Les salariés soucieux de préserver la confidentialité des revenus de leur foyer ou les primo-déclarants peuvent demander à bénéficier d’un taux neutre par défaut calculé à partir d’une grille de taux définie par le législateur. Il incombe au salarié de verser le complément d’impôt correspondant à la différence entre l’application de son taux de prélèvement et l’application du taux neutre. « Néanmoins, nous pensons que peu de salariés en feront la demande compte tenu des contraintes liées à l’obligation de devoir faire une autre déclaration et un autre reversement personnellement », estime Olivier Demoucron.
S’il existe une forte disparité de revenus dans le foyer, les contribuables peuvent opter pour un taux individuel applicable aux revenus personnels de chacun des membres du couple. Lila Vaisson-Bethune, responsable de l’ingénierie patrimoniale chez BNPParibas Banque Privée France, précise que « les revenus communs demeurent en principe soumis au taux unique ». Un taux nul est également prévu sous conditions.
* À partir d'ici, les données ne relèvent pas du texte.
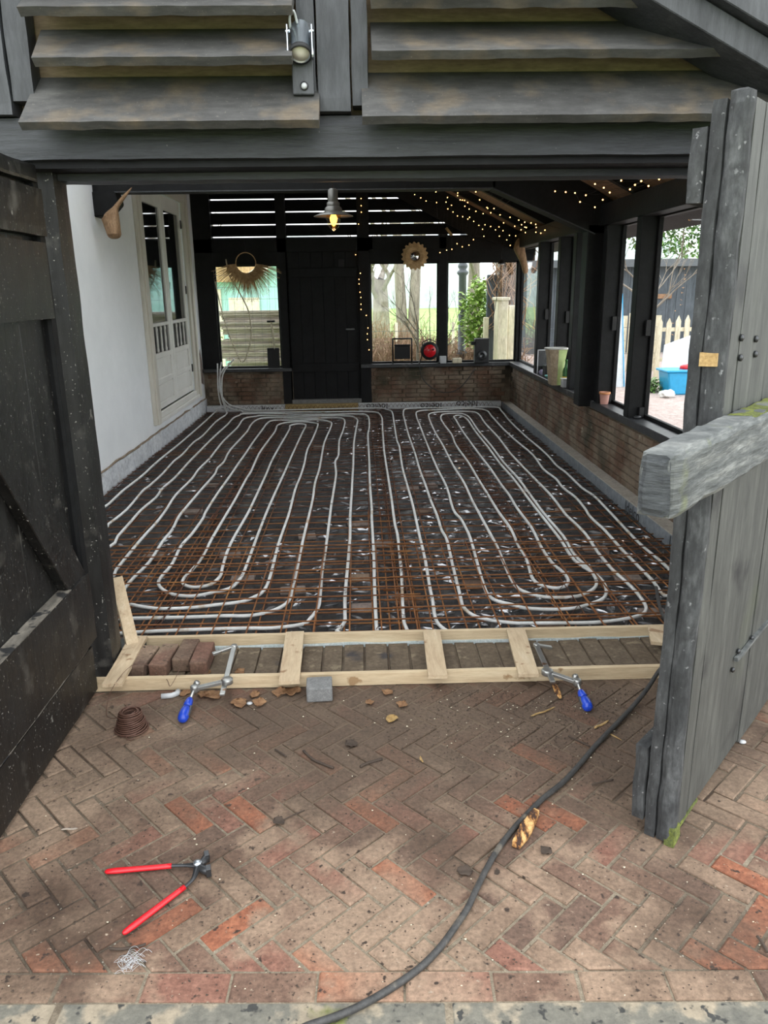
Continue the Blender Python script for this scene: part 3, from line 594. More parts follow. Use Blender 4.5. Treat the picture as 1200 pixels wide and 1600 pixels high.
# right leaf, local frame: s along the leaf from its free edge, d outward, z up
RO=Vector((.872,1.857,0));RM=Matrix(((.668,.744,0,RO.x),(.744,-.668,0,RO.y),(0,0,1,0),(0,0,0,1)))
dr=struct('door_4','weathered grey right barn door leaf with a mossy closing bar across');dr['category']='barn door'
def rb(name,lo,hi,m,n=(2,2,30),amp=.003,sc=7,sd=1,ch=.004): 
    return bobj(name,rbox(lo,hi,n,amp,sc,sd,ch,fn=lambda c:RM@c),m,dr)
s=.0;k=0
for w in (.125,.27,.24,.25,.28,.24,.20):
    top=1.975+.012*math.sin(k*2.1) if k else 1.985
    if k: rb('plank',(s+.002,-.032,.035+.012*math.sin(k*1.3)),(s+w-.002,.0+.002*(k%2),top),m_greydoor,(3,1,24),.002,4,k,.003)
    else: rb('edge_board',(s+.045,-.032,.02),(s+w-.002,.002,top),m_greydoor,(2,1,30),.002,5,9,.003)
    s+=w;k+=1
rb('free_stile',(.0,-.05,.0),(.045,.004,2.003),m_edgedoor,(3,3,60),.005,12,3,.012)
rb('inner_stile',(.004,-.085,.0),(.11,-.048,1.985),m_edge2,(3,3,60),.005,10,5,.006)
rb('inner_ledge',(.0,-.125,1.76),(1.5,-.083,1.935),m_edge2,(16,2,6),.006,12,4,.008)
rb('inner_ledge',(-.004,-.128,.05),(1.5,-.083,.30),m_edge2,(16,2,8),.007,12,6,.01)
rb('inner_ledge',(.02,-.12,1.0),(1.5,-.083,1.16),m_edge2,(16,2,5),.004,12,7,.008)
rb('closing_bar',(-.47,-.004,1.118),(1.5,.078,1.264),m_barwood,(70,6,9),.006,16,8,.014)
rb('bar_end',(-.477,.006,1.130),(-.465,.070,1.254),m_endgrain,(2,5,8),.004,25,8,.01)
rb('moss_patch',(.06,.006,1.250),(1.5,.066,1.2645),m_moss,(60,6,2),.007,14,2,.0)
rb('moss_patch',(.003,-.02,.0),(.048,.008,.06),m_moss,(4,4,5),.006,40,2,.0)
rb('moss_patch',(.06,-.010,.030),(.22,.003,.042),m_moss,(20,2,2),.004,14,4,.0)
rb('fresh_notch',(-.0045,-.052,1.387),(.01,-.010,1.420),m_chip,(3,4,3),.002,30,2,.0)
rb('rusty_strap',(.44,.0,.425),(.95,.012,.437),m_barwood,(12,1,1),.003,9,2,0)
for s_,z_ in ((.47,.45),(.62,.44),(.43,.40),(.12,1.45),(.25,1.44),(.13,1.40),(.26,1.40)):
    mb=MB();mb.lathe((0,0,0),[(.009,-.002),(.009,.004),(.004,.007)],8,'y');mb.xf(RM@Matrix.Translation((s_,.004,z_)));mb.build('bolt_head',m_dsteel,dr)
# ================================================================== REBAR MESHES
def tubemesh(name,L,r,m,n=6):
    mb=MB();mb.tube([(0,0,0),(L/2,0,0),(L,0,0)],r,n,cap=True);return mb.mesh(name,m)
rr=random.Random(3)
def sheet(x0,x1,y0,y1,z,px,py,r,m,label,group,skew=0):
    t=thing('rebar_mesh',label,'rebar mesh',group);t.location=(x0,y0,z)
    mx=tubemesh('transverse_bar',x1-x0,r,m);my=tubemesh('long_bar',y1-y0,r,m)
    n=int((y1-y0-.06)/py)
    for i in range(n+1):
        o=bpy.data.objects.new('transverse_bar',mx);C.objects.link(o);o.parent=t;o.location=(0,.03+i*py,rr.uniform(-.002,.002));o.rotation_euler=(0,rr.uniform(-.002,.002),rr.uniform(-.003,.003)+skew)
    n=int((x1-x0-.04)/px)
    for i in range(n+1):
        o=bpy.data.objects.new('long_bar',my);C.objects.link(o);o.parent=t;o.location=(.02+i*px+rr.uniform(-.006,.006),0,-2*r);o.rotation_euler=(0,rr.uniform(-.001,.001),PI/2+rr.uniform(-.002,.002)+skew)
    return t
cols=[(-2.21,-1.02,'along the white left wall'),(-1.18,.28,'left of the middle'),(.10,1.16,'right of the middle'),(1.04,1.99,'along the right brick wall')]
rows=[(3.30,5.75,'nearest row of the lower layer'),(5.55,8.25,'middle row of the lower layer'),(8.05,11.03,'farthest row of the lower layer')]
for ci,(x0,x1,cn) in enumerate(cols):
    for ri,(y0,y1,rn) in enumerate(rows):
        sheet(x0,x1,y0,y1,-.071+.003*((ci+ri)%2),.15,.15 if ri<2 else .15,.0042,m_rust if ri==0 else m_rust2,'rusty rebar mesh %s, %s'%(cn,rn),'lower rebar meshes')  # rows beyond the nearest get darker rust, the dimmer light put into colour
sheet(-2.15,.30,3.42,4.82,-.032,.17,.148,.0042,m_rust,'raised rusty rebar mesh over the pipes, front left','upper rebar meshes',.002)
sheet(.14,1.98,3.42,4.84,-.034,.17,.148,.0042,m_rust,'raised rusty rebar mesh over the pipes, front right','upper rebar meshes',-.003)
# lattice runners seen as dark tangles between the sheets
for x,nm in ((-1.08,'left'),(.2,'middle'),(1.1,'right')):
    t=thing('bar_spacer','zigzag dark rusty wire spacer row, %s of the three between the rebar layers'%nm,'wire spacer','wire spacers');t.location=(x,3.6,-.08)
    mb=MB();k=int(7.2/.05);mb.tube([(.03*(1 if i%2 else -1),i*.05,.035 if i%2 else -.01) for i in range(k)],.0022,4);mb.build('zigzag_wire',m_rust2,t)
    for dx,z in ((-.03,-.01),(.03,.033)):
        mb=MB();mb.tube([(dx,0,z),(dx,3.5,z),(dx,7.1,z)],.003,5);mb.build('runner_wire',m_rust2,t)
# ---- support bricks under the mesh
for (px,py) in ((562,905),(567,952),(640,765),(360,868),(640,940),(458,925),(740,915),(600,852),(690,690),(700,700),(720,720),(668,745),(670,760),(625,715),(640,700),(480,840),(330,760),(300,800),(420,760),(560,820),(800,760),(880,800),(930,860),(980,905),(1020,960),(860,980),(380,905),(240,870),(500,700),(590,660),(480,670),(660,800)):
    p=G(px,py,-.10);mb=MB();a=rr.uniform(.8,1.1)
    brickprism(mb,[(-.075*a,-.05),(.075*a,-.05),(.075*a,.05),(-.075*a,.05)],-.04,.018,.005)
    o=mb.build('support_brick',[m_block,m_br[3],m_block][rr.randrange(3)]);o.location=(p.x,p.y,-.10);o.rotation_euler=(0,0,rr.uniform(-.15,.15))
    tag(o,'dusty brick lying on the black foil under the rebar','support brick','support bricks on the foil')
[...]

Le prélèvement peut être modulé à la baisse à condition que le nouveau montant soit inférieur de plus de 10 % et de plus de 200 euros au montant initial. « La modulation à la baisse pourra être revendiquée en cas de diminution des revenus. Dans la mesure où le prélèvement ne tient pas compte des crédits et réductions d’impôts, la modulation ne peut être fondée sur la réduction d’impôt qu’ils entraînent. L’augmentation des charges déductibles du revenu global justifie en revanche l’ajustement du taux », spécifie Eric Ginter associé du cabinet Altitude Avocats. Si la modulation est réalisée sur la base d’un revenu sous-estimé, le contribuable ne sera pas sanctionné s’il prouve que son erreur provient d’éléments de rémunération difficilement prévisibles au moment de la modulation. « Dans ce cas, la bonne foi du contribuable sera déterminante pour obtenir la décharge des pénalités», relèvent la commission fiscalité de l’institut des Avocats Conseils Fiscaux (IACF). Les changements de situation personnelle produiront leurs effets l’année de leur survenance dès lors que le contribuable les aura déclarés auprès de l’administration.
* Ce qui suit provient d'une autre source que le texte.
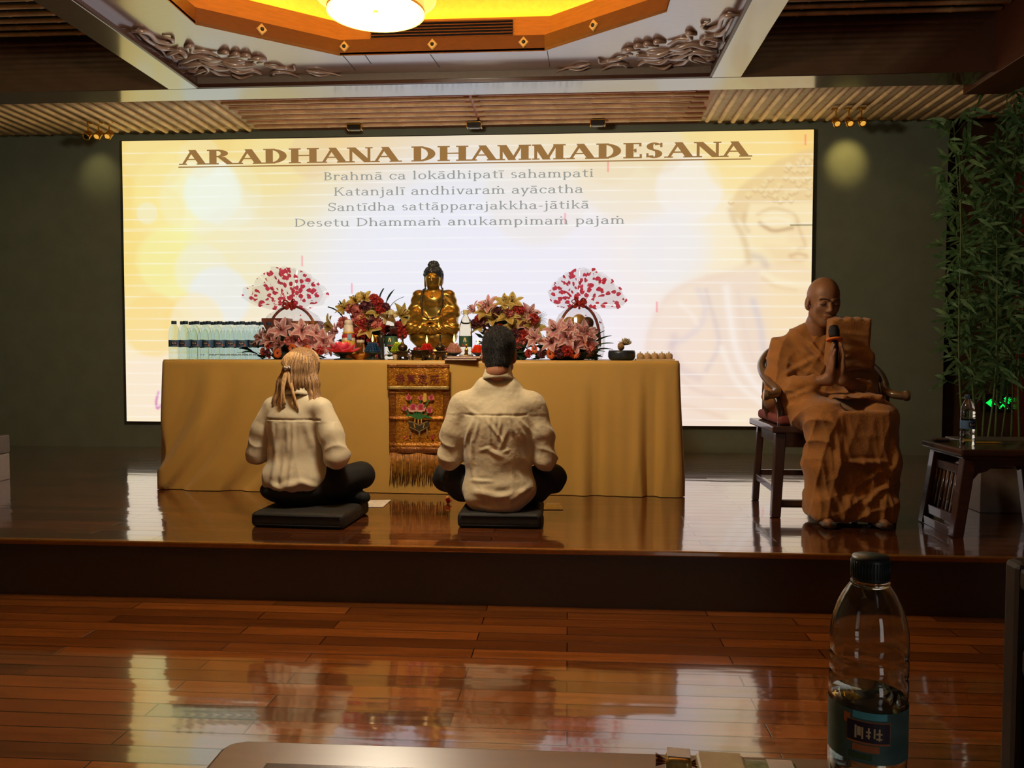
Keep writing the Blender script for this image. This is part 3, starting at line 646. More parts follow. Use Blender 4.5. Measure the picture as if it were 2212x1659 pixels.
# ---- a small serif alphabet drawn with stems, bars and arcs (cap height 1)
def glyph(c, T, h, s):
    P = []; xh = .68
    def rect(x0, x1, y0, y1): P.append([(x0, y0), (x1, y0), (x1, y1), (x0, y1)])
    def stem(x, y0, y1, top=1, bot=1, t=None):
        t = t or T; rect(x, x+t, y0, y1)
        if bot: rect(x-s, x+t+s, y0, y0+h)
        if top == 1: rect(x-s, x+t+s, y1-h, y1)
        if top == 2: P.append([(x-s, y1-h*1.4), (x, y1-h*1.8), (x, y1), (x-s*.3, y1-h*.3)])
    def diag(x0, y0, x1, y1, t): P.append([(x0-t/2, y0), (x0+t/2, y0), (x1+t/2, y1), (x1-t/2, y1)])
    def arc(cx, cy, rx, ry, a0, a1, tw=None, th=None):
        tw = tw or T; th = th or h; n = max(6, int(abs(a1-a0)/12)); pr = None
        for i in range(n+1):
            a = math.radians(a0+(a1-a0)*i/n); o_ = (cx+rx*math.cos(a), cy+ry*math.sin(a)); i_ = (cx+(rx-tw)*math.cos(a), cy+(ry-th)*math.sin(a))
            if pr: P.append([pr[1], pr[0], o_, i_] if a1 > a0 else [pr[0], pr[1], i_, o_])
            pr = (o_, i_)
    b = c[0]; w = .6
    if b == 'A': t = T*1.02; diag(.14, 0, .52, 1, h*1.4); diag(.92, 0, .50, 1, t); rect(.26, .8, .32, .32+h); rect(-.02, .3, 0, h); rect(.92-t/2-s, .92+t/2+s, 0, h); w = 1.06
    elif b == 'R': stem(.1, 0, 1); arc(.1+T, .74, .46, .26, -90, 90); rect(.1, .1+T+.05, 1-h, 1); rect(.1, .1+T+.05, .48, .48+h); diag(.1+T+.55, 0, .1+T+.18, .5, T); rect(.1+T+.5, .1+T+.74, 0, h); w = .1+T+.72
    elif b == 'D': stem(.1, 0, 1); arc(.1+T*.6, .5, .66, .5, -90, 90); w = .1+T*.6+.7
    elif b == 'H': stem(.1, 0, 1); stem(.1+T+.42, 0, 1); rect(.1, .6+T, .47, .47+h); w = .1+2*T+.5
    elif b == 'N': stem(.08, 0, 1, 1, 1, h*1.3); diag(.8, 0, .16, 1, T*1.05); stem(.78, .0, 1, 1, 0, h*1.3); rect(-.02, .2, 1-h, 1); w = .92
    elif b == 'M': stem(.08, 0, 1, 1, 1, h*1.3); diag(.55, 0, .18, 1, T*1.05); diag(.55, 0, .9, 1, h*1.4); stem(.88, 0, 1); w = .98+T
    elif b == 'E': stem(.1, 0, 1); rect(.1, .7, 0, h); rect(.1, .68, 1-h, 1); rect(.1, .5, .48, .48+h); rect(.7-h, .7, 0, .26); rect(.68-h, .68, .76, 1); rect(.5-h, .5, .38, .62); w = .78
    elif b == 'S': arc(.34, .75, .28, .26, 25, 265, T*.85); arc(.34, .27, .3, .28, -155, 85, T*.9); P.append([(.14, .62), (.30, .47), (.56, .36), (.40, .56)]); rect(.56, .56+h, .70, .98); rect(.05, .05+h, .04, .32); w = .7
    elif b == 'B': stem(.1, 0, 1); arc(.1+T, .75, .36, .25, -90, 90); arc(.1+T, .27, .42, .27, -90, 90); rect(.1, .2+T, 1-h, 1); rect(.1, .2+T, .5, .5+h); rect(.1, .2+T, 0, h); w = .1+T+.46
    elif b == 'K': stem(.1, 0, 1); diag(.1+T, .42, .66, 1, h*1.4); diag(.72, 0, .36, .58, T); rect(.55, .8, 1-h, 1); rect(.6, .86, 0, h); w = .86
    elif b in 'aā': arc(.27, xh-.22, .24, .22, 0, 165); arc(.25, .19, .24, .21, 60, 330); stem(.51-T, 0, xh-.2, 0, 0); rect(.5-T, .6, 0, h); rect(.25, .5, .36, .36+h); w = .62
    elif b == 'b': stem(.08, 0, 1.03, 2, 0); arc(.32, .33, .30, .35, -180, 180); w = .68
    elif b == 'd': stem(.48, 0, 1.03, 2, 0); arc(.32, .33, .29, .35, 0, 360); rect(.48, .66, 0, h); w = .70
    elif b == 'p': stem(.1, -.32, xh, 2, 1); arc(.36, .33, .28, .35, -180, 180); w = .70
    elif b == 'c': arc(.33, .34, .29, .35, 35, 325); P.append([(.48, .48), (.6, .48), (.58, .6), (.5, .6)]); w = .62
    elif b == 'e': arc(.33, .34, .29, .35, 0, 325); rect(.08, .6, .36, .36+h); w = .64
    elif b == 'h': stem(.1, 0, 1.03, 2); arc(.36, .40, .26, .28, 0, 175); stem(.62-T, 0, .42, 0); w = .74
    elif b == 'n': stem(.1, 0, xh, 2); arc(.36, .40, .26, .28, 0, 175); stem(.62-T, 0, .42, 0); w = .74
    elif b in 'mṁ': stem(.1, 0, xh, 2); arc(.34, .40, .24, .28, 0, 175); stem(.58-T, 0, .42, 0); arc(.70, .40, .24, .28, 0, 175); stem(.94-T, 0, .42, 0); w = 1.06
    elif b == 'u': stem(.1, .2, xh, 2, 0); arc(.36, .26, .26, .27, -180, -5); stem(.62-T, 0, xh, 2, 0); rect(.55, .72, 0, h); w = .76
    elif b == 'r': stem(.1, 0, xh, 2); arc(.36, .42, .24, .26, 50, 175); P.append([(.38, .52), (.52, .52), (.5, .66), (.4, .66)]); w = .54
    elif b == 'l': stem(.12, 0, 1.03, 2); w = .36
    elif b in 'iī': stem(.12, 0, xh, 2); w = .36
    elif b == 'j': stem(.14, -.12, xh, 2, 0); arc(.02, -.12, .12+T, .2, -110, 0); w = .38
    elif b == 'k': stem(.1, 0, 1.03, 2); diag(.1+T, .3, .52, .66, h*1.4); diag(.6, 0, .34, .42, T); rect(.42, .64, xh-h, xh); rect(.5, .74, 0, h); w = .72
    elif b == 'o': arc(.34, .34, .30, .35, 0, 360); w = .68
    elif b == 's': arc(.28, .50, .20, .19, 30, 270, T*.9); arc(.28, .19, .22, .2, -150, 90, T*.9); w = .56
    elif b == 't': stem(.16, .16, .88, 0, 0); arc(.34, .18, .18, .19, -180, -40); rect(.04, .46, xh-h, xh); w = .48
    elif b == 'v': diag(.30, 0, .10, xh, T); diag(.32, 0, .54, xh, h*1.4); rect(0, .24, xh-h, xh); rect(.42, .66, xh-h, xh); w = .64
    elif b == 'y': diag(.30, 0, .10, xh, T); diag(.18, -.32, .54, xh, h*1.4); rect(0, .24, xh-h, xh); rect(.42, .66, xh-h, xh); rect(.08, .22, -.32, -.24); w = .64
    elif b == '-': rect(.06, .36, .28, .28+h*1.4); w = .42
    if b in 'āī': rect(w/2-.22, w/2+.2, .82, .82+h*1.2)
    if b == 'i' or b == 'j': arc(.12+T/2, .88, .075, .075, 0, 360, .07, .07)
    if b == 'ṁ': arc(.52, .88, .075, .075, 0, 360, .07, .07)
    return P, w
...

Responsabilité des tiers collecteurs. Le montant du taux moyen est reporté sur la déclaration sociale nominative (DSN). «En cas d’inexactitudes ou omissions, l’employeur encourt une amende de 5 % des retenues qui auraient dû être effectuées ou déclarées, portée à 40% en cas d’inexactitudes ou d’omissions délibérées » précisent Christina Melady et Nadia Hamya, associées du Cabinet TAJ. Par ailleurs, l’employeur qui ne respecterait pas le secret fiscal sera pénalement sanctionné. Interrogé sur l’impact de ce nouveau dispositif, Philippe Arraou, le président du Conseil supérieur de l’ordre des experts-comptables, estime qu’il « ne s’agit que d’une ligne de précompte supplémentaire sur les bulletins de salaire. L’argument selon lequel la retenue à la source représente une surcharge de travail comptable tient surtout à la réticence des entreprises à interférer dans la relation Etat/contribuable ».
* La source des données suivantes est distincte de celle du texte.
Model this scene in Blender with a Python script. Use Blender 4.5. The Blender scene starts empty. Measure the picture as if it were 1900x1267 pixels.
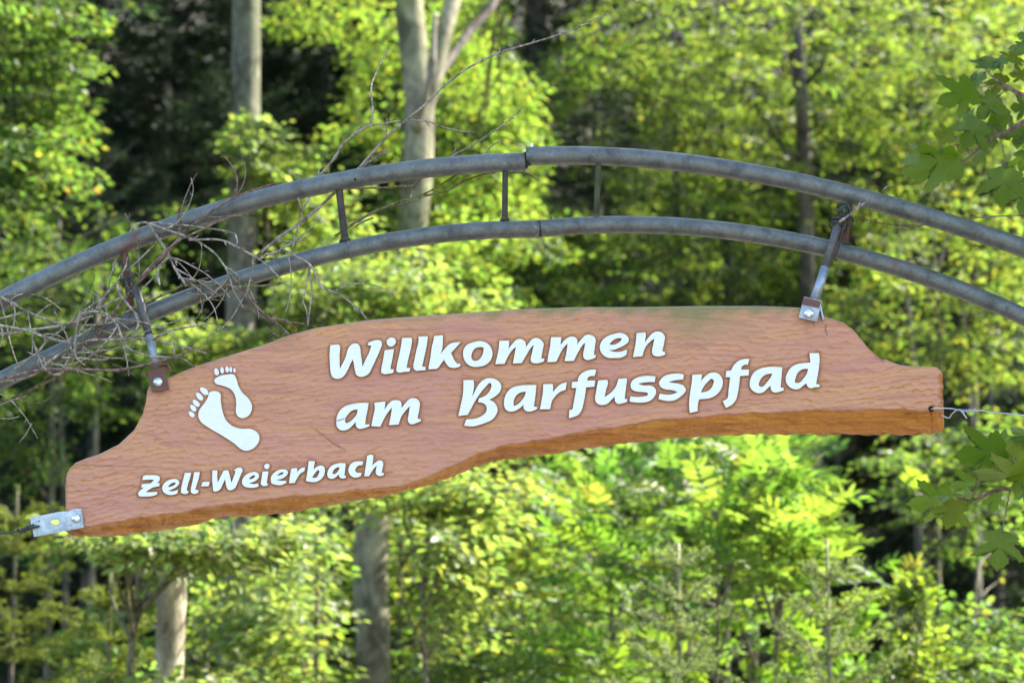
import bpy, math, random
import numpy as np
from mathutils import Vector
from mathutils.geometry import tessellate_polygon

R = math.radians
scene = bpy.context.scene
col = scene.collection

# ------------------------------------------------------------------ camera
PITCH = R(10.5)
CAM = Vector((0.0, 0.0, 1.6))
TANH = 0.2                                   # half width of the view at distance 1
cam_data = bpy.data.cameras.new('camera')
cam_data.sensor_width = 36.0
cam_data.lens = 36.0 / (2 * TANH)
cam_data.clip_start = 0.05
cam_data.clip_end = 600.0
cam_data.dof.use_dof = True
cam_data.dof.focus_distance = 6.05
cam_data.dof.aperture_fstop = 4.3
cam_data.dof.aperture_blades = 7
cam = bpy.data.objects.new('camera', cam_data)
cam.location = CAM
cam.rotation_euler = (R(90) + PITCH, 0, 0)
col.objects.link(cam)
scene.camera = cam

# ------------------------------------------------------------------ light
SUN_AZ = R(70)                               # clockwise from +Y
SUN_EL = R(46)
world = bpy.data.worlds.new('World')
scene.world = world
world.use_nodes = True
wn = world.node_tree.nodes
sky = wn.new('ShaderNodeTexSky')
sky.sky_type = 'NISHITA'
sky.sun_disc = False
sky.sun_elevation = SUN_EL
sky.sun_rotation = SUN_AZ
sky.air_density = 1.0
sky.dust_density = 1.5
sky.ozone_density = 1.0
wn['Background'].inputs['Strength'].default_value = 0.15
world.node_tree.links.new(sky.outputs['Color'], wn['Background'].inputs['Color'])

to_sun = Vector((math.sin(SUN_AZ) * math.cos(SUN_EL), math.cos(SUN_AZ) * math.cos(SUN_EL), math.sin(SUN_EL)))
sd = bpy.data.lights.new('sun', 'SUN')
sd.energy = 4.8
sd.angle = R(0.53)
sd.color = (1.0, 0.94, 0.84)
sun = bpy.data.objects.new('sun', sd)
sun.rotation_euler = to_sun.to_track_quat('Z', 'Y').to_euler()
sun.location = (20, -5, 30)
col.objects.link(sun)

scene.view_settings.view_transform = 'Standard'
scene.view_settings.look = 'None'
scene.view_settings.exposure = 2.35
scene.view_settings.gamma = 1.0
scene.view_settings.use_curve_mapping = False
scene.render.engine = 'CYCLES'
cy = scene.cycles
cy.max_bounces = 7
cy.diffuse_bounces = 4
cy.glossy_bounces = 3
cy.transmission_bounces = 4
cy.caustics_reflective = False
cy.caustics_refractive = False
cy.sample_clamp_indirect = 8.0
cy.use_denoising = True
cy.denoiser = 'OPENIMAGEDENOISE'
cy.denoising_input_passes = 'RGB_ALBEDO_NORMAL'

# ------------------------------------------------------------------ helpers
def at(px, py, Y):
    """Point at distance Y (world y) seen at photo pixel px, py (1900 x 1267)."""
    nx = (px - 950.0) / 950.0 * TANH
    ny = (633.5 - py) / 950.0 * TANH
    c, s = math.cos(PITCH), math.sin(PITCH)
    d = Vector((nx, c - ny * s, s + ny * c))
    return CAM + d * (Y / d.y)

def pxm(Y):
    """Metres per photo pixel at distance Y."""
    return 2 * TANH * Y / 1900.0

def tag(o, label=None, cat=None, group=None, kind=None):
    if label: o['label'] = label
    if cat: o['category'] = cat
    if group: o['group'] = group
    if kind: o['kind'] = kind
    return o

def empty(name, loc=(0, 0, 0)):
    o = bpy.data.objects.new(name, None)
    o.location = loc
    o.empty_display_size = 0.2
    col.objects.link(o)
    return o

def link(name, me, parent=None):
    o = bpy.data.objects.new(name, me)
    col.objects.link(o)
    if parent is not None:
        o.parent = parent
        o.matrix_parent_inverse = parent.matrix_basis.inverted()
    return o

def mesh_from(name, V, F, mats, smooth=True, fmat=None):
    me = bpy.data.meshes.new(name)
    me.from_pydata([tuple(v) for v in V], [], F)
    for m in mats: me.materials.append(m)
    if fmat is not None:
        me.polygons.foreach_set('material_index', np.array(fmat, dtype=np.int32))
    if smooth:
        me.polygons.foreach_set('use_smooth', np.ones(len(me.polygons), dtype=bool))
    me.update()
    return me

def np_mesh(name, V, Q, mats, tint=None, smooth=False, fmat=None):
    """Fast mesh from numpy: V (n,3), Q (m,k) polygons all with k corners."""
    me = bpy.data.meshes.new(name)
    V = np.ascontiguousarray(V, dtype=np.float32); Q = np.ascontiguousarray(Q, dtype=np.int32)
    me.vertices.add(len(V)); me.vertices.foreach_set('co', V.ravel())
    k = Q.shape[1]
    me.loops.add(Q.size); me.loops.foreach_set('vertex_index', Q.ravel())
    me.polygons.add(len(Q))
    me.polygons.foreach_set('loop_start', np.arange(0, Q.size, k, dtype=np.int32))
    if smooth: me.polygons.foreach_set('use_smooth', np.ones(len(Q), dtype=bool))
    for m in mats: me.materials.append(m)
    if fmat is not None: me.polygons.foreach_set('material_index', np.ascontiguousarray(fmat, dtype=np.int32))
    me.update(calc_edges=True)
    if tint is not None:
        a = me.color_attributes.new('tint', 'FLOAT_COLOR', 'POINT')
        c = np.ones((len(V), 4), dtype=np.float32); c[:, :3] = tint
        a.data.foreach_set('color', c.ravel())
    me.validate()
    return me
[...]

2017, une année de transition. Pour neutraliser tout phénomène de double imposition, le texte institue un crédit d’impôt de modernisation du recouvrement (CIMR), «non soumis au plafonnement des niches fiscales», relève Christine Valence-Sourdille, ingénieur patrimonial chez BNP Paribas Banque Privée France. Ce crédit ne concerne que l’impôt dû sur les revenus « non exceptionnels » soumis à retenue ou à acompte.
Les revenus exceptionnels de 2017 et ceux hors champ du PAS sont imposés selon les modalités de droit commun. Sont notamment considérés comme exceptionnels « les revenus qui ne sont pas susceptibles d’être recueillis annuellement » et « les gratifications surérogatoires sans lien avec le contrat de travail ». Le législateur accorde la récupération des crédits et réductions d’impôts 2017 mais pas celle de charges déductibles des revenus catégoriels ou du revenu global. « En cas de revenu exceptionnel, la charge déductible retrouve son effectivité, mais elle n’est totale que pour les contribuables qui réaliseront en 2017 uniquement des revenus exceptionnels », relève Matias Labé, avocat au sein du cabinet CMS Bureau Francis Lefebvre.
En cas d’incertitude sur la nature, exceptionnelle ou non, des éléments de rémunération, l’employeur peut adresser à l’administration un rescrit. L’absence de réponse dans les trois mois vaut acceptation tacite de l’interprétation de l’employeur. « On peut se demander si l’administration sera prête à répondre aux rescrits dans les délais impartis car nombreuses sont les entreprises qui y auront recours pour apporter une certaine sécurité juridique à leurs salariés lors de la déclaration de leurs revenus 2017 », remarquent Christina Melady et Nadia Hamya. Les professionnels sollicités insistent sur le fait que l’administration sera extrêmement vigilante lors du recouvrement de l’IR 2017, a fortiori parce que le délai de reprise a été étendu à quatre ans pour cette année. Des clauses anti-abus sont également prévues pour les indépendants et les revenus fonciers.
CIMR des indépendants et des dirigeants. Le CIMR bénéficiant aux travailleurs indépendants sera plafonné au plus faible des montants entre le bénéfice imposable en 2017 et le plus élevé des bénéfices imposables entre 2014 et 2016. Puis en septembre 2019, le CIMR sera régularisé lors de la liquidation de l’impôt sur les revenus perçus en 2018 « afin de ne pas soumettre à l’impôt des bénéfices qui relèvent de l’activité régulière et croissante du contribuable», indique la commission de l’IACF (voir le tableauci-dessus). Un mécanisme semblable est prévu pour les dirigeants contrôlant la société qui les rémunère, le contrôle étant défini en référence à l’article 150-0 B ter du CGI.
CIMR sur les revenus fonciers. Les revenus fonciers non exceptionnels perçus en 2017 bénéficieront du CIMR. Les recettes exceptionnelles, telles que les indemnités de pas de porte et les suppléments de loyer, restent imposables. Le législateur introduit un dispositif spécifique pour le traitement des charges foncières 2017-2018. Ainsi, les dépenses dites « pilotables », principalement les travaux, réalisées en 2017 sont déduites à hauteur de 100 % du revenus de l’année et celles réalisées en 2018 sont déductibles à hauteur de 50% de la moyenne des travaux réalisés sur ces deux années. Ce mécanisme, initialement imaginé pour que les propriétaires ne repoussent pas leurs travaux, s’avère aussi incitatif que punitif (voir le tableau ci-contre). « Les travaux d’urgence, ceux effectués sur des immeubles acquis en 2018 et ceux sur monuments historiques sont toutefois exclus de ce dispositif et sont déductibles à 100 % des revenus 2017 ou 2018 », signalent Christine Valence-Sourdille et Lila Vaisson-Bethune. En revanche, ils ne sont pas pris en compte pour déterminer la moyenne des travaux réalisés sur ces deux années.